On 19 March 2015, the Court of Justice of the European Union ("ECJ") dismissed an appeal lodged by Dole Food Company and Dole Fresh Fruit Europe ("Dole") against a General Court ("GC") judgment which upheld the European Commission's 2008 decision in the banana importers cartel case. The ECJ dismissed all the pleas raised by Dole that challenged the GC's judgment on account of alleged procedural errors, distortion of facts, inadequate assessment of the evidence, and miscalculation of the fine.

In 2008, the Commission found that, between 2000 and 2002, the banana suppliers Chiquita, Dole and Weichert had engaged in weekly bilateral pre-pricing communications, during which they had discussed factors relevant to the setting of quotation prices for the following week (see VBB on Competition Law, Volume 2008, No. 10, available at www.vbb.com). The Commission also found that, after setting their quotation prices, the undertakings had exchanged their quotation prices bilaterally, enabling them to monitor their individual pricing decisions. According to the Commission, these practices were designed to reduce uncertainty as to the parties' conduct with respect to quotation prices and were liable to influence their pricing behaviour, giving rise to a restriction of competition by object under Article 101 TFEU. As a result, the Commission imposed a fine totalling € 60.3 million on the undertakings concerned, including € 45.6 million on Dole. On appeal, the GC upheld the Commission decision in its entirety (see VBB on Competition Law, Volume 2013, No. 3, available at www.vbb.com). Dole lodged an appeal before the ECJ against the GC's ruling.

In its appeal, Dole argued that the Commission failed to specify whether the exchange of information on the industry in general, as well as information in relation to volume, formed part of the infringement. The ECJ dismissed that argument as it considered that the Commission had defined the two types of information exchanged illegally in pre-pricing communications with sufficient precision, namely: (i) price-setting factors (i.e., factors relevant to the setting of quotation prices for the forthcoming week); and (ii) price trends and indications of quotation prices for the forthcoming week before those quotation prices were set.

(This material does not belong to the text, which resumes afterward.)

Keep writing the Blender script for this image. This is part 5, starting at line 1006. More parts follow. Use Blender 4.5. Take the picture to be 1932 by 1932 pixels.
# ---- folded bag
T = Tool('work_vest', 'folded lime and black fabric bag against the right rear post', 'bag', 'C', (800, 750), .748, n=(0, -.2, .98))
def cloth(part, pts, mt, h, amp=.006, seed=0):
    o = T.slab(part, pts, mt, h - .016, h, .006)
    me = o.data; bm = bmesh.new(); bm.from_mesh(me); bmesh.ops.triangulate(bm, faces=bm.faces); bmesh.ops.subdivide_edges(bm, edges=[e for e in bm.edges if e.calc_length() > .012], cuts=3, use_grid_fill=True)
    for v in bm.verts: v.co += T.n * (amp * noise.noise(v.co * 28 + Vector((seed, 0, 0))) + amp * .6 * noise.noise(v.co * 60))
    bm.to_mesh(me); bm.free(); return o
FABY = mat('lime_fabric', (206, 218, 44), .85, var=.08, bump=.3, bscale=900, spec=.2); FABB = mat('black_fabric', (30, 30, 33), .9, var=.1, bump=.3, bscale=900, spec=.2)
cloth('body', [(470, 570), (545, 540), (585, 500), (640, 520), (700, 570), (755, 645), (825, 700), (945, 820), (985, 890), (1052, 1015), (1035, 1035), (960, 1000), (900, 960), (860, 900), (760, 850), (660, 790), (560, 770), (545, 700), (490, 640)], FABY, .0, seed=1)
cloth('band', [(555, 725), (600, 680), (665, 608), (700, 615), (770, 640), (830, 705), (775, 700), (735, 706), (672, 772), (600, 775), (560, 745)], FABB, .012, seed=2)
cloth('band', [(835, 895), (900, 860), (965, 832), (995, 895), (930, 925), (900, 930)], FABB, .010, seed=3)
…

In addition, Dole argued, inter alia, that the pre-pricing communications should not be considered as a restriction of competition by object because they were too general and were not capable of removing uncertainty as to the undertakings' intended conduct when setting actual prices. The ECJ noted that the pre-pricing communications were among competitors who discussed their own quotation prices and certain market price trends. The quotation prices were relevant since, on the one hand, market signals, market trends or intended pricing developments could be inferred from these prices and, on the other hand, in some transactions the actual prices were directly linked to the quotation prices. As a result, the ECJ considered that these pre-pricing communications, which reduced uncertainty for each of the participants as to the foreseeable conduct of competitors, had the object of creating conditions of competition that do not correspond to the normal conditions on the market and therefore gave rise to a concerted practice having as its object the restriction of competition within the meaning of Article 101 TFEU.

Finally, with respect to one of Dole's pleas concerning the miscalculation of the fine, the ECJ considered that while some bananas were counted twice (i.e., the sale of bananas by one of Dole's subsidiaries to a third-party undertaking, and the sale of another of Dole's subsidiaries of those same bananas repurchased from that third-party undertaking) for the purposes of calculating the fine, given that both sales were counted in the total turnover of Dole and directly or indirectly related to the infringement, no calculation errors were made.